The following is an interview question.
Question: Compute the expected value of median of rolling a die three times.
I solved the question in the following manner:
Let $X$ be the median. Then, for any $1\leq x\leq 6,$ $x$ is a median consists of three possible scanarios: all three dice give $x$, or two dice give $x$ and another dice gives anything or all three dice give different numbers and one of them gives $x$.
By using reasoning above, we have
$$P(X=x) = \frac{1}{216} + \binom{3}{1} \frac{5}{216} + \frac{3! (x-1)(6-x)}{216} = \frac{-3x^2+21x-10}{108}.$$
Therefore,
$$E(X) = \sum_{x=1}^6 xP(X=x) = \sum_{x=1}^6 x\frac{-3x^2+21x-10}{108} = 3.5$$
from wolfram alpha .
What interests me is that the final answer is the same as expected value of a single die.

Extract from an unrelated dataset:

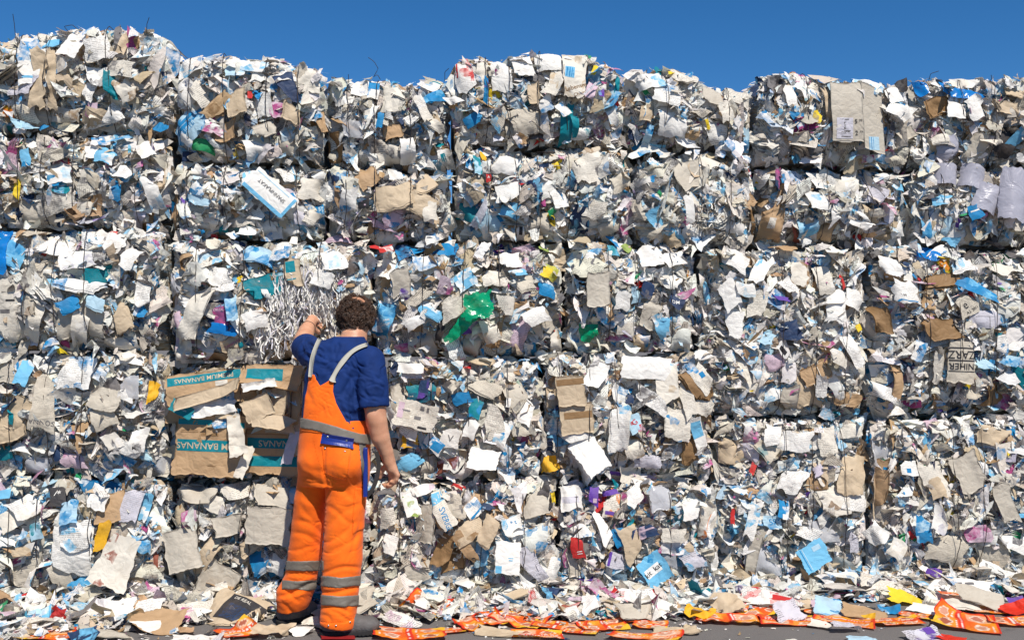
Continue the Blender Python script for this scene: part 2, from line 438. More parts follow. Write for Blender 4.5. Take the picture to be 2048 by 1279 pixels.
class Bale:
    def __init__(s, spec, k):
        x0, x1, yt, yb, s.look, s.wires, s.label = spec
        s.spec, s.k = spec, k
        xm = min(max((x0 + x1) / 2, 0), 2048)
        s.s0, s.s1 = wall_sz(x0, 600)[0] + 0.016, wall_sz(x1, 600)[0] - 0.016
        s.zb = 0.0 if yb == 'gnd' else wall_sz(xm, yb)[1]
        s.flat = None if yt == 'sky' else wall_sz(xm, yt)[1]
        s.sc = (s.s0 + s.s1) / 2
        s.off = {0: -0.055, 1: -0.03, 2: 0.0, 3: 0.02, 4: 0.055}[sum(yt != 'sky' and yt > lim for lim in (100, 400, 650, 900))] + rng.uniform(-0.03, 0.03)
        s.ph = rng.uniform(0, 6, 4)
        base = np.array([0, WY, 0]) + WT * s.sc + WN * 0.0
        s.root = empty('paper_bale', (base[0], base[1], s.zb), WA)
        tag(s.root, s.label, 'paper bale', 'pressed bales of waste paper')
    def zt(s, q):
        q = np.asarray(q, float)
        return np.interp(q, SKX, SKZ) if s.flat is None else s.flat + .012 * np.sin(q * 8 + s.k) + .008 * np.sin(q * 21 + 2 * s.k)
    def face(s, q, z):
        """how far the pressed face stands out at (q, z)"""
        top = s.zt(q)
        e = np.minimum(np.minimum(q - s.s0, s.s1 - q), np.minimum(z - s.zb, top - z))
        e = e + 0.022 * np.sin(q * 23 + s.ph[3]) * np.sin(z * 27 + s.ph[0]) + 0.016 * np.sin(q * 47 + z * 31 + s.ph[1])
        d = s.off + 0.025 * np.exp(-(((z - s.zb) / (top - s.zb) - .5) / .3) ** 2) + (0.145 + 0.045 * np.sin(s.ph[2])) * (hump(e + .008) - 1) - 0.05 * np.exp(-np.clip(z - s.zb, 0, None) / 0.10) + 0.022 * np.sin(q * 7 + s.ph[0]) * np.sin(z * 8 + s.ph[1]) + 0.014 * np.sin(q * 19 + s.ph[2]) * np.sin(z * 17 + s.ph[3])
        for wx in s.wires:
            d = d - 0.016 * np.exp(-((q - wall_sz(wx, 600)[0]) / 0.022) ** 2)
        return d
    def loc(s, V):                                          # (s, z, d) -> local coordinates of the bale
        return np.stack([V[..., 0] - s.sc, -V[..., 2], V[..., 1] - s.zb], -1)

bales = [Bale(b, k) for k, b in enumerate(BALES)]

def bale_at(px, py):
    q, z = wall_sz(px, py)
    best, bd = None, 1e9
    for b in bales:
        top = float(b.zt(q))
        dx = max(b.s0 - q, 0, q - b.s1); dz = max(b.zb - z, 0, z - top)
        if dx + dz < bd: best, bd = b, dx + dz
    return best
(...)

I am wondering whether there is a shorter way to solve the problem.
Best Answer
As already noted in a comment, the result can be derived from symmetry without any calculation. The probability distribution of the die is invariant under the symmetry transformation $x\to7-x$, a reflection about $x=\frac72$. Thus the median and the mean must also be invariant under this transformation. Thus they must be the centre of the reflection, $x=\frac72$.